I'm not savvy enough to attend O'Reilly Media's annual hacker event, Foo Camp, but I'm geeky enough to appreciate some of what goes on there. And while I understand the terms used in the quote under this snap, the process is nothing I could pull off. So thanks for being a geek and sharing the spoils, Jesse Vincent - an Amazon Kindle running Ubuntu Linux 9.04, Jaunty Jackalope. (cont.)
I'm pulling the hacker's description straight from BoingBoing to avoid confusion. I hope it doesn't have the opposite effect.
"What you see there is a Kindle 2 with the Ubuntu 9.04 port to ARM running in a chrooted environment. On the screen you see xdaliclock in front of an xterm with the remains of a "top" command and a few mildly embarrassing typos.
To open up the Kindle, I used the USB networking debug mode Amazon left hanging around when they first shipped the Kindle 2, a statically linked telnetd and a cross-compiler to bootstrap myself.

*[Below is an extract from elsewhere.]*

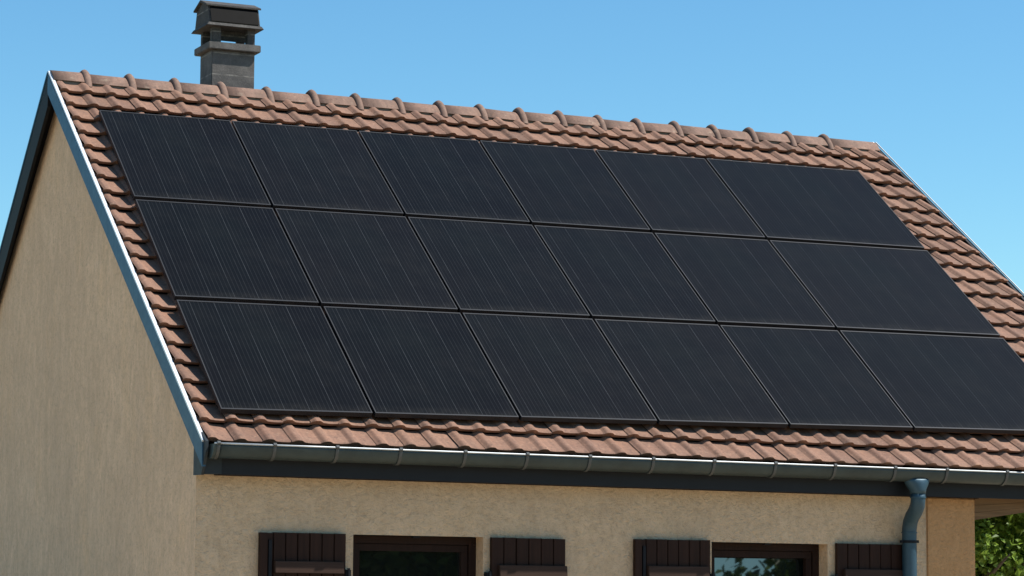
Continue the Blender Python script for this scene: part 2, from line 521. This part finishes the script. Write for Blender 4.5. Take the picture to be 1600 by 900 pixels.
bm.faces.new(A)
for k in range(18): bm.faces.new([A[k], B[k], B[k+1], A[k+1]])
obj('stop_end', bm, M['gutter'], gutter)
for x in [-.105,.315,.793,1.289,1.806,2.315,2.842,3.387,3.924,4.479,5.031,5.602,6.106,6.704,7.25,7.8,8.35]:
    bm = bmesh.new()
    w = .012
    A = [bm.verts.new(p) for p in gutter_ring(x-w, .008, 0, -.15)]; B = [bm.verts.new(p) for p in gutter_ring(x+w, .008, 0, -.15)]
    A2 = [bm.verts.new(p) for p in gutter_ring(x-w, .0008, 0, -.15)]; B2 = [bm.verts.new(p) for p in gutter_ring(x+w, .0008, 0, -.15)]
    for k in range(18):
        bm.faces.new([A[k], A[k+1], B[k+1], B[k]])
        bm.faces.new([A[k], A2[k], A2[k+1], A[k+1]]); bm.faces.new([B[k], B[k+1], B2[k+1], B2[k]])
    tube(bm, [(x-w, GY-GA-.003, sh(x, GZ+.006)), (x+w, GY-GA-.003, sh(x, GZ+.006))], .0155, 10)
    obj('gutter_bracket', bm, M['bracket'], gutter)

dp = bmesh.new()
px = 5.868
def zz(z): return z + Z0
path = [(px+.003,-.215,zz(-.520)), (px+.003,-.215,zz(-.575)), (px+.008,-.200,zz(-.625)), (px+.018,-.155,zz(-.672)), (px+.030,-.095,zz(-.712)),
        (px+.042,-.045,zz(-.760)), (px+.047,-.024,zz(-.815)), (px+.048,-.020,zz(-.87)), (px+.048,-.020,zz(-1.5)), (px+.048,-.020,zz(-2.98))]
tube(dp, path, .0600, 18)
down = obj('downpipe', dp, M['pipe'], house, smooth=True)
down['label'] = 'blue grey zinc downpipe with a swan neck below the gutter outlet'
bm = bmesh.new()
tube(bm, [(px,-.205,zz(-.412)), (px,-.205,zz(-.432)), (px+.001,-.21,zz(-.460)), (px+.003,-.215,zz(-.505)), (px+.003,-.215,zz(-.530))],
     [(.118,.070), (.116,.074), (.098,.078), (.066,.066), (.0645,.0645)], 20)
obj('outlet', bm, M['pipe'], down, smooth=True)
bm = bmesh.new()
tube(bm, [(px+.003,-.215,zz(-.556)), (px+.003,-.215,zz(-.566))], .066, 18)
obj('pipe_joint', bm, M['pipe'], down)
bm = bmesh.new()
tube(bm, [(px+.048,-.020,zz(-.842)), (px+.048,-.020,zz(-.852))], .066, 18)
obj('pipe_joint', bm, M['pipe'], down)
for z in (-.920, -2.3):
    bm = bmesh.new()
    tube(bm, [(px+.048,-.020,zz(z-.011)), (px+.048,-.020,zz(z+.011))], .0655, 18)
    box(bm, px+.048-.088, px+.048-.062, -.030, -.010, z-.011, z+.011)
    box(bm, px+.048+.062, px+.048+.088, -.030, -.010, z-.011, z+.011)
    box(bm, px+.048-.01, px+.048+.01, .04, .085, z-.009, z+.009)
    obj('pipe_clip', bm, M['iron'], down)

# ------------------------------------------------------------------ walls
YW, XG, XE, YB = .080, -.143, 6.637, 2*YR - .08
HEAD, SILL = -.865, -2.10
W = [(1.070, 2.125), (4.112, 5.191)]
XP = 6.153
bm = bmesh.new()
xs_ = [XG, W[0][0], W[0][1], W[1][0], W[1][1], XP]
zs_ = [None, SILL, HEAD, -.43]
def wz(x, z): return 0.0 if z is None else sh(x, z)
th = .19
grid = {}
for y in (YW, YW+th):
    for i, x in enumerate(xs_):
        for j, z in enumerate(zs_):
            grid[i, j, y] = bm.verts.new((x, y, wz(x, z)))
holes = {(1,1), (3,1)}
for i in range(5):
    for j in range(3):
        if (i, j) in holes: continue
        for y in (YW, YW+th):
            bm.faces.new([grid[i,j,y], grid[i+1,j,y], grid[i+1,j+1,y], grid[i,j+1,y]])
for (i, j) in holes:
    for a, b in (((i,j),(i+1,j)), ((i+1,j),(i+1,j+1)), ((i+1,j+1),(i,j+1)), ((i,j+1),(i,j))):
        bm.faces.new([grid[a[0],a[1],YW], grid[b[0],b[1],YW], grid[b[0],b[1],YW+th], grid[a[0],a[1],YW+th]])
for j in range(3):
    for i in (0, 5):
        bm.faces.new([grid[i,j,YW], grid[i,j+1,YW], grid[i,j+1,YW+th], grid[i,j,YW+th]])
for i in range(5):
    bm.faces.new([grid[i,3,YW], grid[i+1,3,YW], grid[i+1,3,YW+th], grid[i,3,YW+th]])
o = obj('facade_wall', bm, M['facade'], house); o['label'] = 'roughcast beige wall below the gutter'

bm = bmesh.new()
hexa(bm, [(XP,YW-.012,0),(XE,YW-.012,0),(XE,YW+.30,0),(XP,YW+.30,0),
          (XP,YW-.012,sh(XP,-.463)),(XE,YW-.012,sh(XE,-.463)),(XE,YW+.30,sh(XE,-.463)),(XP,YW+.30,sh(XP,-.463))])
o = obj('wall_pier', bm, M['pier'], house, bevel=.008); o['label'] = 'wall strip right of the downpipe, tinted ochre for its warmer light'

def gable_poly(y0, y1, drop):
    ap = 3.127 - .02 - drop
    e = ap - (YR - y0)*math.tan(SL)
    return [(y0, -Z0), (y1, -Z0), (y1, e), (YR, ap), (y0, e)]
bm = bmesh.new()
yo = YW+th+.002
prism(bm, [(YW+.0005,-Z0), (YB,-Z0), (YB, -.16), (YR, 3.03), (YW+.0005, -.165)], 'x', XG-.004, XG-.0005)
bmesh.ops.subdivide_edges(bm, edges=bm.edges, cuts=1, use_grid_fill=True)
o = obj('gable_wall', bm, M['gable'], house); o['label'] = 'smooth beige gable wall in shade'
bm = bmesh.new(); prism(bm, [(yo,-Z0), (YB,-Z0), (YB, -.16), (YR, 2.95), (yo, -.06)], 'x', XE-.2, XE-.002)
obj('end_wall', bm, M['facade'], house)
bm = bmesh.new(); box(bm, XG, XE-.202, YB-.2, YB, -Z0, -.30)
obj('rear_wall', bm, M['facade'], house)
bm = bmesh.new(); box(bm, XG+.001, XE-.203, YW+th+.6, YB-.205, -.46, -.44)
obj('ceiling', bm, M['dark_room'], house)
bm = bmesh.new(); box(bm, XG+.001, XE-.203, YW+th+2.2, YW+th+2.25, -Z0+.004, -.47)
obj('partition', bm, M['dark_room'], house)
bm = bmesh.new(); box(bm, XG+.001, XE-.203, YW+th+.001, YW+th+2.19, -Z0+.01, -Z0+.03)
obj('room_floor', bm, M['dark_room'], house)
bm = bmesh.new(); box(bm, XG+.001, XE-.203, YW+th+.001, YW+th+.598, -.475, -.45)
obj('ceiling', bm, M['dark_room'], house)

# ------------------------------------------------------------------ porch at the right end
bm = bmesh.new()
for k in range(3):                                # three lapped boards, lower edge rising to the right
    x0, x1 = XE+.002, 8.02
    zb0, zb1 = -.742 + .062*k, -.562 - .0 + .010*k
    zt0, zt1 = zb0 + .060, zb1 + .008
    y0 = .105 - .006*k
    hexa(bm, [(x0,y0,zz(zb0)),(x1,y0,zz(zb1)),(x1,.30,zz(zb1)),(x0,.30,zz(zb0)),
              (x0,y0,zz(zt0)),(x1,y0,zz(zt1)),(x1,.30,zz(zt1)),(x0,.30,zz(zt0))])
o = obj('porch_beam', bm, M['beam'], house); o['label'] = 'honey brown boarded porch beam under the eave'
bm = bmesh.new(); box(bm, XE+.004, 8.60, .076, YB-.1, -.575, -.555)
obj('porch_ceiling', bm, M['beam'], house)
bm = bmesh.new(); box(bm, 8.44, 8.58, .10, .24, -Z0, -.580)
obj('porch_post', bm, M['beam'], house)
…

From there, I built a daemon that can convert DRM-free PDFs and ePubs into something Amazon's reader on the Kindle can deal with. After that, I started to get curious about what else might be possible. It only took a few evenings to get a moderately usable Ubuntu environment running.
Mostly, the Kindle is a lovely little Linux box. Getting X working took a bit of hacking, but everything else 'just works' with very little configuration."
The result is not necessarily the most productive of rigs, but hey, it's fun stuff.